Meneghin accueille à bras ouverts les cultivateurs souhaitant se former. Les enseignements portent à la fois sur des pratiques agricoles mais s'accompagnent également d'une approche philosophique, celle de l'équilibre des forces. En parallèle aux gestes et techniques nouvelles, l'agriculteur doit accomplir des rites pour s'assurer qu'il prélève la juste proportion d'énergie à la terre et n'interrompt pas le cycle de vie de la faune et de la flore. Il est ainsi demandé de suivre le calendrier lunaire pour les plantations et les récoltes. Des chants et des danses doivent être pratiqués aux solstices et équinoxes dans des zones précises des champs matéralisées par des agroglyphes. Il y a aujourd'hui un consensus scientifique sur le fait que dans l'agriculture agriverselle (nom donné à la pratique de Meneghin), les pratiques ésotériques n'ont pas d'effet avéré contrairement aux pratiques agricoles (désormais majoritairement utilisées).
Raoul Meneghin éduque ainsi des centaines d'agriculteurs de la région qui appliquent certains de ses enseignements. La partie rituelle ne rencontrent pas beaucoup d'écho. C'est souvent un sujet de moquerie. Dans cette partie des Bouches de l'Aguapa cohabitent de fervents catholiques, des pratiquants du culte incarnew et des athées. Il est difficile pour un mouvement néo-religieux de faire son trou. Meneghin est tout de même parvenu à attirer dans sa ferme plusieurs hommes et femmes, fascinés par son charisme.
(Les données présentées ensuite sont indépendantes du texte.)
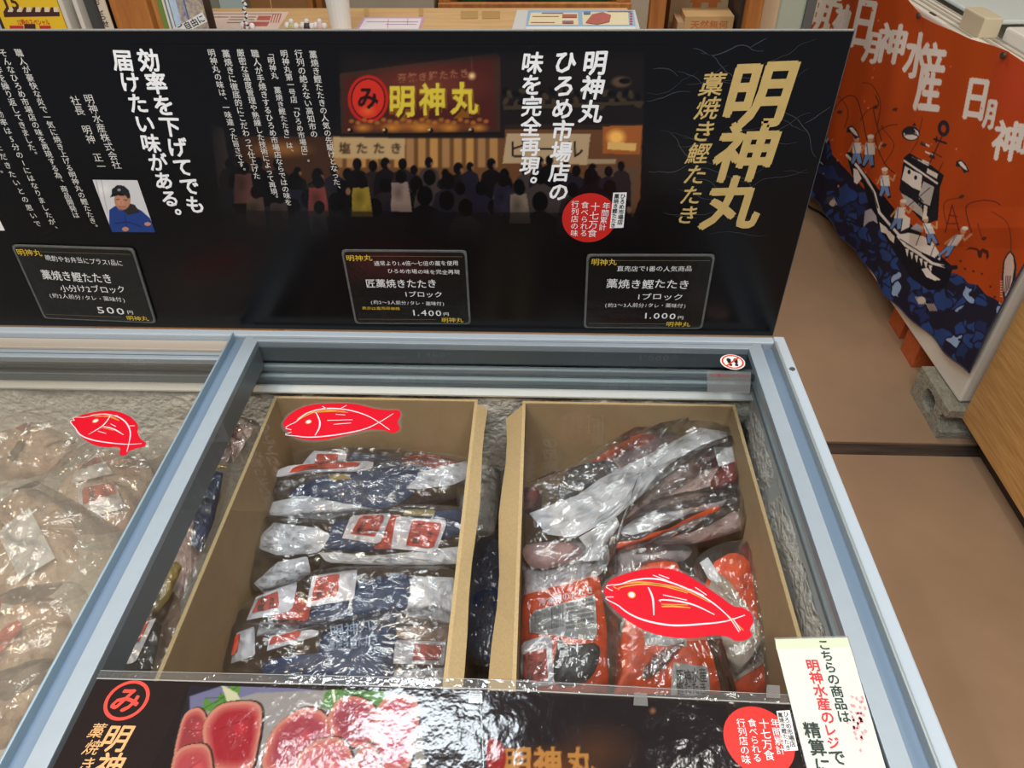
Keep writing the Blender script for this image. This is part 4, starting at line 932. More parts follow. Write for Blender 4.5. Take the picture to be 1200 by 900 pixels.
bag('clear bag with two white sachets of red print, under the small fish sticker', (115, 590), .690, a5, [[(260,700),(400,480),(560,400),(760,420),(800,600),(640,820),(300,820)]],
    [([(458,800),(440,635),(630,598),(692,742)], [(480,732),(472,645),(632,615),(650,672)]), ([(412,612),(420,560),(545,450),(632,560)], [(450,552),(470,530),(560,470),(575,510)])],
    [([(235,690),(260,680),(290,690),(260,706)], seaweed), ([(290,715),(340,705),(355,712),(310,728)], meat_r), ([(100,650),(230,600),(260,610),(120,680)], spice)],
    [(200,800),(240,560),(420,400),(640,330),(900,330),(920,480),(760,700),(640,860),(300,900)])
bag('broad clear bag of pale fish pieces at the back left, touching the frosted wall', (45, 525), .700, a5, [[(-200,480),(-60,330),(120,270),(300,290),(420,380),(300,500),(0,560)]],
    (), [([(75,480),(140,385),(172,385),(108,498)], seaweed), ([(118,325),(160,300),(212,290),(170,345)], meat_r), ([(240,380),(330,350),(360,380),(260,420)], beige_f), ([(365,400),(420,370),(432,400),(370,420)], seaweed)],
    [(-240,540),(-160,330),(60,240),(240,225),(440,300),(560,380),(420,500),(120,580),(-100,620)], yaw=4)
bag('wrinkled clear bag with a white paper square, left edge beside the lid frame', (40, 680), .700, a6, [[(-120,250),(-60,60),(60,-80),(200,-40),(280,120),(220,260),(60,330)]],
    (), [([(18,100),(130,12),(222,190),(100,266)], wrap_w), ([(0,60),(30,50),(40,95),(0,100)], gold_l)], [(-160,300),(-90,40),(60,-110),(220,-60),(400,60),(420,180),(300,300),(60,360)], yaw=-6)
bag('clear bag with salmon red slices, lower left corner of the frame', (30, 770), .690, a6, [[(-160,520),(-40,380),(60,330),(180,300),(260,420),(160,560),(0,640)]],
    (), [([(-10,480),(60,420),(98,405),(110,430),(50,510),(-10,560)], sachet_r), ([(-10,350),(40,330),(30,380),(-10,400)], sachet_r)], [(-180,560),(-80,360),(80,280),(260,250),(320,320),(280,460),(160,620),(-20,680)], yaw=6)
bag('smooth pale bag at the lower left, next to the aluminium lid frame', (50, 850), .675, a6, [[(-120,820),(-60,680),(60,600),(160,560),(190,640),(60,820)]],
    (), (), [(-140,860),(-80,660),(60,560),(200,520),(230,600),(120,780),(0,900)], yaw=0)
bag('greyish bag folded between the sachet bag and the lid frame', (185, 560), .665, a5, [[(700,600),(760,480),(900,420),(960,520),(820,700),(720,760)]],
    (), [([(720,560),(800,500),(850,560),(760,600)], meat_r)], [(680,680),(720,440),(860,300),(1020,330),(1010,560),(800,820),(660,860)], yaw=10)
G4 = 'packs squeezed between the lid frame and the left box'
bag('dark pack with a white and red sachet, low in the gap left of the boxes', (165, 750), .640, a7, [[(20,860),(60,740),(120,700),(160,720),(130,860)]],
    [([(24,858),(60,745),(152,712),(88,850)], [(52,800),(74,750),(136,722),(104,790)])], (), [(0,880),(40,730),(110,690),(180,690),(150,880)], im=spice, th=.016, m=bag_film, g=G4)
bag('yellowish paper-ended bag in the middle of the gap left of the cardboard box', (190, 690), .650, a7, [[(110,690),(150,580),(200,520),(222,540),(180,640),(130,700)]],
    (), [([(120,600),(150,590),(160,640),(125,650)], wrap_w)], [(90,720),(130,570),(200,500),(240,520),(190,660),(140,730)], im=gold_l, th=.016, m=bag_film, g=G4)
bag('navy pack standing high in the gap left of the cardboard box', (245, 570), .650, a7, [[(250,470),(262,320),(310,240),(350,250),(320,400),(280,500)]],
    (), [([(315,245),(365,240),(368,250),(318,256)], gold_l)], [(235,500),(250,300),(330,140),(380,180),(340,400),(280,520)], im=navy, th=.016, m=bag_film, g=G4)
bag('frosted pink bag at the back end of the gap beside the cardboard box', (275, 520), .660, a7, [[(330,220),(350,140),(400,70),(450,60),(440,120),(380,220)]],
    (), [([(375,150),(385,110),(400,110),(395,160)], meat_r)], [(310,240),(340,120),(400,40),(470,40),(460,130),(390,240)], im=wrap_p, th=.016, m=bag_film, g=G4)
for i, (x, y, l) in enumerate(((200, 640, 'dull clear bag wedged against the outside of the left cardboard box'), (150, 800, 'clear bag at the lowest visible end of the gap beside the left box'))):
    pk = Pack('frozen_bag', l, 'bag', G4, (x, y), .600, 5, 0, None)
    pk.slab('fish_piece', [(x-60,y+60),(x-10,y-70),(x+50,y-110),(x+60,y-60),(x+10,y+70)], beige_f if i else wrap_p, .02, .01); pk.film([(x-66,y+66),(x-14,y-80),(x+56,y-120),(x+70,y-60),(x+14,y+76)])
for (x, y, l) in ((595, 700, 'dark navy bag deep in the gap between the two cardboard boxes'), (585, 560, 'frost covered bag far back between the two cardboard boxes')):
    pk = Pack('frozen_bag', l, 'bag', 'bags in the gap between the boxes', (x-20, y), .560, 5, 0, None)
    pk.slab('fish_piece', [(x-48,y+60),(x-40,y-60),(x-6,y-60),(x-4,y+60)], navy if y > 600 else frost_m, .02, .006); pk.film([(x-50,y+66),(x-42,y-66),(x-4,y-66),(x-2,y+66)])

# ------------------------------------------------------------------ white appliance with the printed cloth, on blocks
ANG = .033; FX0, FY0 = 1.2135, 1.660
def wx(s, out=0.): return (FX0-ANG*s-out, FY0+s)          # s metres back along its long left side
wf = thing('raised_freezer', 'white chest freezer at the right, raised on bricks, under a red printed cloth', 'freezer', (1.5, 2.6, .11))
L_ = 2.3; W_ = .62; H_ = .93; dN = np.array([1, ANG])/math.hypot(1, ANG)
def wbox(s0, s1, w0, w1, z0, z1, name, m, bev=.004):
    P = [wx(s0), wx(s1)]; c = [(P[0][0]+dN[0]*w0, P[0][1]+dN[1]*w0), (P[0][0]+dN[0]*w1, P[0][1]+dN[1]*w1), (P[1][0]+dN[0]*w1, P[1][1]+dN[1]*w1), (P[1][0]+dN[0]*w0, P[1][1]+dN[1]*w0)]
    m_ = MB().add([(x, y, z0) for x, y in c]+[(x, y, z1) for x, y in c], [(3, 2, 1, 0), (4, 5, 6, 7), (0, 1, 5, 4), (1, 2, 6, 5), (2, 3, 7, 6), (3, 0, 4, 7)]); return obj(name, m_, m, wf, bevel=bev)
wbox(0, L_, .004, W_, .112, .86, 'body', white_en, .006)
wbox(0, L_, .004, .10, .86, .930, 'top_rim', white_en, .006); wbox(0, L_, .52, W_, .86, .93, 'top_rim', white_en, .006); wbox(0, .08, .10, .52, .86, .93, 'top_rim', white_en); wbox(L_-.08, L_, .10, .52, .86, .93, 'top_rim', white_en)
for w0, w1, z in ((.018, .021, .9305), (.042, .050, .9305), (.064, .067, .9305), (.085, .090, .9305)): wbox(.03, L_-.03, w0, w1, z-.001, z+.003, 'lid_rail', mat('rail_grey', (176, 168, 158), .4), 0)
wbox(.35, .62, .005, .030, .930, .934, 'slot_plate', white_en, .001); wbox(.86, .90, .012, .020, .930, .9322, 'dark_slot', ink_d, 0)
wbox(.62, .74, .030, .085, .930, .985, 'corner_clip', mat('clip_beige', (206, 194, 166), .4), .004)
wbox(-.0, .60, .085, .42, .930, .968, 'lid', mat('lid_white', (224, 222, 216), .35), .006); wbox(.03, .57, .16, .40, .968, .971, 'lid_glass', mat('lid_sky', (206, 226, 232), .1), 0)
wbox(.76, 2.2, .12, .50, .930, .942, 'lid', mat('lid_pale', (214, 224, 226), .2), .004)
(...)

Jusqu'en 1971, ils vont et viennent à Sedento et dans la région. Ils se font remarquer sur les marchés des villages et des villes avec des tenues excentriques et bigarrées. Le recensement de la population fait état cette année-là de la domiciliation, au sein du mas, de trois personnes. Le chiffre interpelle. Il est de notoriété publique qu'une cinquantaine d'hommes, de femmes et d'enfants y vivent. La police locale commence alors à s'intéresser à cette communauté et découvre ce qui s'apprente à des fraudes à l'état civil. Les douze enfants ont été reconnus par Meneghin. Une lettre de convocation pour une audience est adressée à Raoul Meneghin le 10 mars 1973. Elle reste sans réponse. Les six jours suivants, plus personne n'entre, ni ne sort du mas jusqu'au soir fatidique de l'incendie meurtrier. L'enquête concluera à un assassinat. Certains corps n'ont pas pu être identifiés de sorte qu'il plane encore aujourd'hui le doute sur la survie de Meneghin.
Les communautés agriverselles, quand à elles, ont résisté à ce scandale en se désolidarisant officiellement de Raoul Meneghin. Régulièrement, des signalements pour dérives sectaires sont remontés par les autorités. Assimilées à des communautés religieuses, leur existence est protégée par la Constitution.